NDP leader Jagmeet Singh explained that to find a solution to the Mideast conflict, “some pressure is required. And that’s something I support.” He rejected suggestions that the passage of the measures could open his party to accusations of antisemitism. “I have a really strong commitment to fighting antisemitism,” he said.
The 2018 Survey of Jews in Canada found that among Jewish NDP supporters, only nine percent thought the party was not supportive enough of Israel (47 percent said its support for Israel was “about right,” and 27 percent it was too supportive).
Jewish support also declines with age, the study suggested. Eighteen percent of respondents aged 18-29 said they support the NDP, compared to eight percent over the age of 74.
As for the Green Party of Canada, perhaps no other head of a federal political party has taken as many body blows in a comparably short interval as has Annamie Paul, the only female and Jewish leader of a major federal political party.
The list is long: Accusations of being soft on Israel’s actions in the Gaza conflict, leading to the defection of one of three Green MPs to the Liberals, and, relatedly, Paul’s refusal to disavow an aide who said unnamed MPs would be defeated and replaced with Zionists; financial cuts, staff cutbacks, challenges to Paul’s leadership and even her membership in the party itself.
Last month, she said the previous weeks had been “incredibly painful” for her and her family, and that she had considered quitting “many times.”
Even as a candidate for the leadership, she recalled earlier, her loyalty to Canada was questioned, and she was accused of taking bribes from Israel and leading a Zionist take-over of the Green Party.

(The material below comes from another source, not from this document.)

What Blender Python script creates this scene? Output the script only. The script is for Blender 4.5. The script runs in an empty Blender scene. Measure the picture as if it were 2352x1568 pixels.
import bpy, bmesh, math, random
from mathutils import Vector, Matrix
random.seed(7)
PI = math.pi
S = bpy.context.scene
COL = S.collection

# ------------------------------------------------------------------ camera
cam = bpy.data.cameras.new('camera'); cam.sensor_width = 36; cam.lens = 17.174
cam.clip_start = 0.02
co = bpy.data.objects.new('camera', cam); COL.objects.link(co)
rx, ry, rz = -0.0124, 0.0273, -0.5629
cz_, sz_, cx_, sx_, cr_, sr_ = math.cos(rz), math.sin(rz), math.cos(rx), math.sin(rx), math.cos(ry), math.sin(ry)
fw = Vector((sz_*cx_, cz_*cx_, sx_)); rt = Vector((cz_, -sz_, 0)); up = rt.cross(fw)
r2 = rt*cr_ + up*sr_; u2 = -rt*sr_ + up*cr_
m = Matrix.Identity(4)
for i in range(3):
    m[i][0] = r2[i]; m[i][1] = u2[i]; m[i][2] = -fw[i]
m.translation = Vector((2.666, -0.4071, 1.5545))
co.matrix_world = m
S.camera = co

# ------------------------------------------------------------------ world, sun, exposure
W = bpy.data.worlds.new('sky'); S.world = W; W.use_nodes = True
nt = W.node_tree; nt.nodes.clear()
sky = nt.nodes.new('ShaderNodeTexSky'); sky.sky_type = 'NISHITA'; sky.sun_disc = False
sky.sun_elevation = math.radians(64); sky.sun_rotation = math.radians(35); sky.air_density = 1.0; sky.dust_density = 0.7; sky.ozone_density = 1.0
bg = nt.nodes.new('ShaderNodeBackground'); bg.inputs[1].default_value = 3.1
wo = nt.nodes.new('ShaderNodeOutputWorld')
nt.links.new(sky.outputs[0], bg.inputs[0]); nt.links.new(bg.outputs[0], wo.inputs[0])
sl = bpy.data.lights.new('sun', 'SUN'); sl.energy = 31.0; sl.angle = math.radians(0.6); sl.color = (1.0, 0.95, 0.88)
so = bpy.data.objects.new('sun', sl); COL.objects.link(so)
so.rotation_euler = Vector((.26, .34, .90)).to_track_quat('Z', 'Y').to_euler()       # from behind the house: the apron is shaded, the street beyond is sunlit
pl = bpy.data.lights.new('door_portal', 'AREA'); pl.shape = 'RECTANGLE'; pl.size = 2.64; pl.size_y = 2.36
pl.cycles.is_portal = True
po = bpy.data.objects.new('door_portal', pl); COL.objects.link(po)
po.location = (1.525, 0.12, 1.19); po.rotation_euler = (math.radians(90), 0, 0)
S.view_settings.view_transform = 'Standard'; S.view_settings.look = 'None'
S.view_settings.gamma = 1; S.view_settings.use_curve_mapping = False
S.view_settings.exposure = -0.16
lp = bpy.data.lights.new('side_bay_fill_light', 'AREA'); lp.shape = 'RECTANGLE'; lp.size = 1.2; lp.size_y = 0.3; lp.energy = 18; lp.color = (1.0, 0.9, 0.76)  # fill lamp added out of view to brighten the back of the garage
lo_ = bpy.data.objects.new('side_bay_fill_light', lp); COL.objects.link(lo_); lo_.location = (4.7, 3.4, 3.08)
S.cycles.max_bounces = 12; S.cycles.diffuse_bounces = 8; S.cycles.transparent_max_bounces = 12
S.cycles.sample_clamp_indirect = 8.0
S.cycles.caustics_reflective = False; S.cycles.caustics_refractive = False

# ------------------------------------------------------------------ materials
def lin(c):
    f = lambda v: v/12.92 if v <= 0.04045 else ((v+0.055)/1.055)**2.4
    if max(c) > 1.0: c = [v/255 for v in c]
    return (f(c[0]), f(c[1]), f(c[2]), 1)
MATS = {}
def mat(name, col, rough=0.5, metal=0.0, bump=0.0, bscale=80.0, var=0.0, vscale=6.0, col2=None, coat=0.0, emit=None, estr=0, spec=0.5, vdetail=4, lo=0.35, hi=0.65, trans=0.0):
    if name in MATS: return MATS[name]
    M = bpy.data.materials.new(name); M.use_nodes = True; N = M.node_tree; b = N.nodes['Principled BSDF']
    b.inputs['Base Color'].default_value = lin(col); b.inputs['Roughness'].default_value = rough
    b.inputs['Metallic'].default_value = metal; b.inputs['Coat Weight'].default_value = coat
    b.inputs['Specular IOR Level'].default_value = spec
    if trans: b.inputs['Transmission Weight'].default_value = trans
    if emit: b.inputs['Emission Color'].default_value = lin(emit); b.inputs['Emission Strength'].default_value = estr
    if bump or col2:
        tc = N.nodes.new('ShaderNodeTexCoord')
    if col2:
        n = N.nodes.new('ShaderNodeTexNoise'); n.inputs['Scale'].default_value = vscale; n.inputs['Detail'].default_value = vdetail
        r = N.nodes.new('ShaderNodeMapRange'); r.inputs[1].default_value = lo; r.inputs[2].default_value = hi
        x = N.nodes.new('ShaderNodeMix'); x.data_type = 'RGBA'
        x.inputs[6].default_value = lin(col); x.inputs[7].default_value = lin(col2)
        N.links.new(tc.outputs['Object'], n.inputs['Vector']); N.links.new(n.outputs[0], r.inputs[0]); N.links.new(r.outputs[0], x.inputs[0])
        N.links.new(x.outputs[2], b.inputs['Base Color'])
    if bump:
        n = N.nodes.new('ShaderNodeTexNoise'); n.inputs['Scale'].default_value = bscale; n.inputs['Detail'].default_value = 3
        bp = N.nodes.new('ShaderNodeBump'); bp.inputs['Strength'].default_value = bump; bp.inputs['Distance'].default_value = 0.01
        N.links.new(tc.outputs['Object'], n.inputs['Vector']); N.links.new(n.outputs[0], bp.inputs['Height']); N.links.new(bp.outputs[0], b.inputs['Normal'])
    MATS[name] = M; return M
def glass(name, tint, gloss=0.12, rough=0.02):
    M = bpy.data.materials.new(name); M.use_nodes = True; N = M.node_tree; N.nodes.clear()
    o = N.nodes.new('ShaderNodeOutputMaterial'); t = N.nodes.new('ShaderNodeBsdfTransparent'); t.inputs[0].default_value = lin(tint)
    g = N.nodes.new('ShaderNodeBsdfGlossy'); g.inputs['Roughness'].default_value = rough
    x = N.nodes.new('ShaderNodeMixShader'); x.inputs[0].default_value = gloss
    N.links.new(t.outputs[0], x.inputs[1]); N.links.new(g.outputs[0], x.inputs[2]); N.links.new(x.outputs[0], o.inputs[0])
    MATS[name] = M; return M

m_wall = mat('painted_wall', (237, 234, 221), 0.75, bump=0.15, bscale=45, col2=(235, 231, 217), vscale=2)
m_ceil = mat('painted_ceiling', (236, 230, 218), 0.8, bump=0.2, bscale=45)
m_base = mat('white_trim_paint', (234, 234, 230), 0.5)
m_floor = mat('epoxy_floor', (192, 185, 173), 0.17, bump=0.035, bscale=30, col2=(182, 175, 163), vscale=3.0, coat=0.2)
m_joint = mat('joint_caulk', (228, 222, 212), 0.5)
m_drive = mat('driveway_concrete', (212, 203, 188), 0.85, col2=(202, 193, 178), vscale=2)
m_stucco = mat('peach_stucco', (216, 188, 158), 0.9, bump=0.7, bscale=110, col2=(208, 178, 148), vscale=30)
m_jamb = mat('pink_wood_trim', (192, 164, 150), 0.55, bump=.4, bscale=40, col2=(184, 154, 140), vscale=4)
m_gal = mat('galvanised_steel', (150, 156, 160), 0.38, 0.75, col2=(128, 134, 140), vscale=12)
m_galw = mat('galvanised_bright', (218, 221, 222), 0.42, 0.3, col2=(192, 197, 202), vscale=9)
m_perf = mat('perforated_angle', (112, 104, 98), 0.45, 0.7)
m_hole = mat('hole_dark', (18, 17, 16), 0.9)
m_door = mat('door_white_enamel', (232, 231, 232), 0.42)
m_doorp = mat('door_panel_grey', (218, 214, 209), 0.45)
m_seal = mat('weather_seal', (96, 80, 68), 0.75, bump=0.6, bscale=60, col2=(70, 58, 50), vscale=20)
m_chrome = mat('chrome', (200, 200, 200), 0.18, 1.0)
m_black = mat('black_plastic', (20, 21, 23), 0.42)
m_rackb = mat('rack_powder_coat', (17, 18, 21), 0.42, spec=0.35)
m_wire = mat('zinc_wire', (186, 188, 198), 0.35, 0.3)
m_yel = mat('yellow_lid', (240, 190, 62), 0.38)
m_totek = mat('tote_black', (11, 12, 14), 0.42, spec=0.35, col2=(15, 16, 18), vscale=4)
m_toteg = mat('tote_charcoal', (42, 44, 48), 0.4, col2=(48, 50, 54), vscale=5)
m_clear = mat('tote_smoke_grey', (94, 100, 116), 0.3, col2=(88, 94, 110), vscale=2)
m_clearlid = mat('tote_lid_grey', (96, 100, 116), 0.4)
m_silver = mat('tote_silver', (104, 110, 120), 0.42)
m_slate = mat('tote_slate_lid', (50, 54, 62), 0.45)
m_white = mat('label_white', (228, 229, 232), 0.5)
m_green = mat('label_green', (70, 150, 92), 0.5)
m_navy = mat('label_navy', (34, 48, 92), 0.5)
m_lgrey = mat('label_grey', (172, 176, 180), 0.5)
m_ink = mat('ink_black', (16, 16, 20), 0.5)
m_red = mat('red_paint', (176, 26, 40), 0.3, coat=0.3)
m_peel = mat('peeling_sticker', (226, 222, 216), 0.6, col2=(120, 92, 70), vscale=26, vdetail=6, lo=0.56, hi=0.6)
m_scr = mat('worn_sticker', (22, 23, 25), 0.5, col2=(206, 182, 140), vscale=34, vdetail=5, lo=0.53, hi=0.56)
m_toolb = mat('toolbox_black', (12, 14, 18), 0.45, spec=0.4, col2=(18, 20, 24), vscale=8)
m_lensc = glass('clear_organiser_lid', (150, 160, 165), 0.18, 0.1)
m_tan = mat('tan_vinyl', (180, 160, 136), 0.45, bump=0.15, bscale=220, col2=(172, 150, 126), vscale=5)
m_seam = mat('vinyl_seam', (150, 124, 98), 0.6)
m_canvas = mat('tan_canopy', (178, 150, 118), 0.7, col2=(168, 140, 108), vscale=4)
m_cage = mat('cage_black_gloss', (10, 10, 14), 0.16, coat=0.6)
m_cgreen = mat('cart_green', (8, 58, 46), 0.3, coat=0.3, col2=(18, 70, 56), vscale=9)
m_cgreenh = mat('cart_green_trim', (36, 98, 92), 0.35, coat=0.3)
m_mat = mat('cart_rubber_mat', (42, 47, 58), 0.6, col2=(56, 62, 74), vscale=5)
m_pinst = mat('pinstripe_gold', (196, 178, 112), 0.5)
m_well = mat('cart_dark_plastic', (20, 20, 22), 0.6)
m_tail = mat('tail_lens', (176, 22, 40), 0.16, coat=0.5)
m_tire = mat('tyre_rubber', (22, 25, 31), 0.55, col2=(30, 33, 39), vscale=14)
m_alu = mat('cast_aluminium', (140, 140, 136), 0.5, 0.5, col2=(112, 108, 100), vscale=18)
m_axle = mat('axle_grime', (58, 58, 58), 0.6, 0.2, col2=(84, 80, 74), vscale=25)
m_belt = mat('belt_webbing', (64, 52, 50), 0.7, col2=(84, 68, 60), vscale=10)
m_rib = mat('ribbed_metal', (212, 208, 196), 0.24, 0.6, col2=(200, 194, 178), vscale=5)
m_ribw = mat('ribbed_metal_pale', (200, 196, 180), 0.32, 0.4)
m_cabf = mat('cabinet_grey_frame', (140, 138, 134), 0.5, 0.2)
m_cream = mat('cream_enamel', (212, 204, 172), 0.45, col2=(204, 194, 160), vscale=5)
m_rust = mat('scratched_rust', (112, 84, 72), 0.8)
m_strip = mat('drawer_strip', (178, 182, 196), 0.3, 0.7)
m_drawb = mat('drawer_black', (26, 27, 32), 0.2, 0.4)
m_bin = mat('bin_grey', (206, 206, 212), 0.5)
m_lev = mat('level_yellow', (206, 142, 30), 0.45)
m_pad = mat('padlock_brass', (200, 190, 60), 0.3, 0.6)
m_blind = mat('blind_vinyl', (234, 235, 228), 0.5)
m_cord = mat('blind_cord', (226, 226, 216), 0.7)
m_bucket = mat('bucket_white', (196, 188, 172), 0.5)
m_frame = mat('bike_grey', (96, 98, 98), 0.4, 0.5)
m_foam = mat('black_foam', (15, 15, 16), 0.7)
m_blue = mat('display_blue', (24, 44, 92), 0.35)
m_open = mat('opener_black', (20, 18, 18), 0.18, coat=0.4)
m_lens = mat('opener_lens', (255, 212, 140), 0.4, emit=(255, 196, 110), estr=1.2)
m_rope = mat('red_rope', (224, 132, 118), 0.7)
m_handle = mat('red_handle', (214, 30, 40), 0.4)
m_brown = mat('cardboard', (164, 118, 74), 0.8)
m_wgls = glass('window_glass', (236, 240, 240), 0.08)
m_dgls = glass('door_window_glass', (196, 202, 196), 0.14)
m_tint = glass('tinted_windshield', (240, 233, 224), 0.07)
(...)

Paul said that in her term as leader, she has made only two statements on the Israeli-Palestinian conflict.
“It’s a question of whether I will be judged for my actions and what I have actually said, or whether other things which I’m very proud of and also took a toll, like the fact that I’m a Jewish woman, enter into play.”
Being critical of Israel “is not antisemitism,” Paul said.
The survey of Jews in Canada found Jewish support for the Greens at two percent.
Paul will run in the riding of Toronto Centre, setting her up for a rematch in the riding she failed to win in a byelection last October, when she came in second to Liberal newcomer Marci Ien after former finance minister Bill Morneau resigned the seat. Paul garnered a healthy one-third of the votes cast.
Other Jewish candidates to keep an eye on include:
- Melissa Lantsman, who’s carrying the Tory banner in Thornhill after Peter Kent, who’s represented the riding since 2008, announced he would be resigning. Lantsman will face Liberal Gary Gladstone, who lost to Kent in the 2019 election by a 10,000-vote margin.
- Ya’ara Saks won Toronto’s York Centre riding for the Liberals in a byelection last October following the resignation of Michael Levitt, who became CEO of Friends of Simon Wiesenthal Centre (and who, in turn, defeated Conservative Mark Adler in 2015). This time, Saks will face Joel Etienne, an Orthodox Jew who ran for the Canadian Alliance in 2000 in Eglinton-Lawrence. Etienne finished third against then Liberal incumbent Joseph Volpe.
Other Jewish incumbents and candidates to watch:
- Mount Royal Liberal MP Anthony Housefather; Winnipeg-area MPs Jim Carr (Liberal) and Marty Morantz (Conservative); Julie Dabrusin, the Liberal MP for Toronto-Danforth; and David Graham, Liberal MP for Laurentides-Labelle in Quebec.
- Documentary film producer Avi Lewis will be the NDP candidate in the southern British Columbia riding of West Vancouver-Sunshine Coast–Sea to Sky Country.
- And Toronto lawyer and entrepreneur Tamara Kronis is the Conservative hopeful in the Vancouver Island riding of Nanaimo-Ladysmith, where she will face incumbent Paul Manly, one of two current Green Party MPs.